4. Leaving the house without a list

Shopping from a list is one of the best ways to resist temptation. You know specifically what you need and don’t have to wander around the club trying to remind yourself. If you can get in the habit of sticking to your list, you’re sure to leave more in your checking account.

A survey by retail solutions company Field Agent found that 44% of shoppers believe they spend less when they head out prepared with a shopping list, evidence that shopping lists can work.

Fun fact: One of the few remaining papers from the Renaissance Man, Michelangelo, is a shopping list. Written either in the late 15th or early 16th century, it included staples like fish, soup, bread, and wine.

5. Shopping on Saturdays

Unless you’re one of those rare souls who adore crowds, you may want to avoid shopping at Sam’s Club on Saturdays. The more physically uncomfortable you are, the more likely you’ll be to make hurried decisions, like buying an item you’re not sure you need.
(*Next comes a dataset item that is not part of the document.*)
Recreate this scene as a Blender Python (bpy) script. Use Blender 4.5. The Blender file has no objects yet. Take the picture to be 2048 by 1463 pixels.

It’s tough to think clearly when you’re surrounded by noise.

Instead, look for a day (or time) that tends to be less crowded. According to Sam’s Club members on Quora, you should encounter less hustle and bustle midweek. If you can’t make it midweek, the crowds are manageable early on Sundays before the church crowd floods in.

As we wait for inflation to cool, perhaps the best we can do is save where we can. That may mean using money-saving apps, conducting a price comparison before we leave the house, and sticking to a shopping list.